Review: Everyone Can Learn to Ride a Bicycle by Chris Raschka

everyone can learn to ride a bicycle

Everyone Can Learn to Ride a Bicycle by Chris Raschka

The two-time Caldecott Medalist returns with another exceptional picture book.  In this book, a little girl learns to ride a bike.  She first picks out the bike she wants to try, then watches other people ride their bikes.  The training wheels are very helpful, keeping her upright and they steadily are moved upward so that she can start to balance on her own.  Training wheels off, she tries riding in the grass but when she heads down a small hill, she tips over.  It takes a lot of courage to get back on again and again and again after tumbling off.  But then, suddenly and incredibly, she learns to ride a bicycle on her own!

Written in second-person, the book really allows readers to see themselves as the one riding the bicycle.  Raschka’s text is simple and effective, encouraging readers to give it a try.  When the tumbling begins, Raschka starts talking about courage, sure to inspire young readers to see that quality in themselves both in learning to ride a bicycle and in other endeavors too.  As always, the art is the key with Raschka’s picture books.  His style is loose and flowing, capturing movement and wobbles with easy watercolor strokes. 

A great pick for spring when children are sure to be longing to be out playing in the warmer weather, this book is a quietly inspiring read.  Appropriate for ages 3-5.
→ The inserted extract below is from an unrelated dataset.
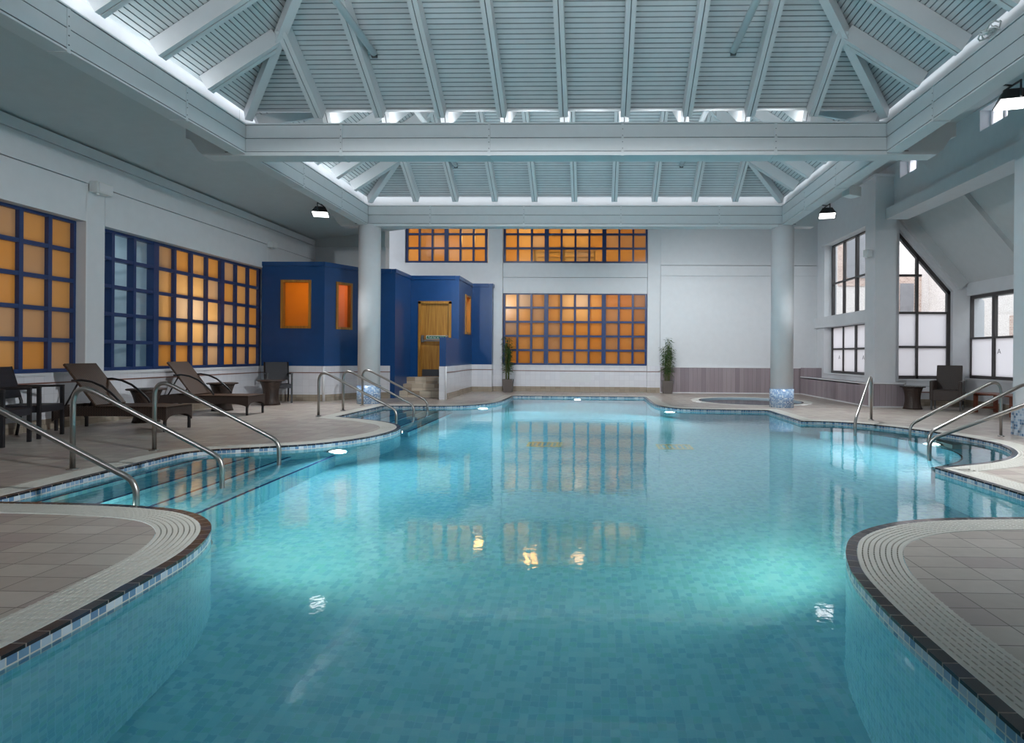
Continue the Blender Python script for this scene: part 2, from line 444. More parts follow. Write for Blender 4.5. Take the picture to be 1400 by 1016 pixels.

Reviewed from library copy.

Review: The Best Bike Ride Ever by James Proimos

best bike ride ever

The Best Bike Ride Ever by James Proimos and Johanna Wright

All Bonnie has said for seven days is “I want a bike” so when she finally gets a bike on the eighth day, she just can’t wait to try it out.  She can’t even wait to be shown how to use a bike, instead she just hops aboard and pedals off.  There’s only one problem – she doesn’t know how to stop.  She rode her bike over bridges and on top of elephants, between giraffe legs, to the top of the Statue of Liberty and the bottom of the Grand Canyon.  Unfortunately though, she did stop in the end, by falling over.  Happily, her parents were there not to scold her but to show her how to use her bike.  In fact, Bonnie had the adventure of a lifetime right in her own backyard as sharp eyed children will figure out.

This book is entirely playful from the over-the-top begging for a bike to the wild ride through the entire world to the final twist at the end.  Readers will experience their own adventurous ride as they read this book, never knowing quite where Bonnie and the book are heading next.  It’s a lot of fun to read! 

The illustrations are quirky and bright.  Filled with details but never fussy, they have a life to them that adds to the spunk of the book.  They are also filled with motion and movement, which makes them all the more enjoyable.

Great fun, this wild ride of a book will have children wishing for their own bike.  Appropriate for ages 4-6.

Reviewed from copy received from Dial Books for Young Readers.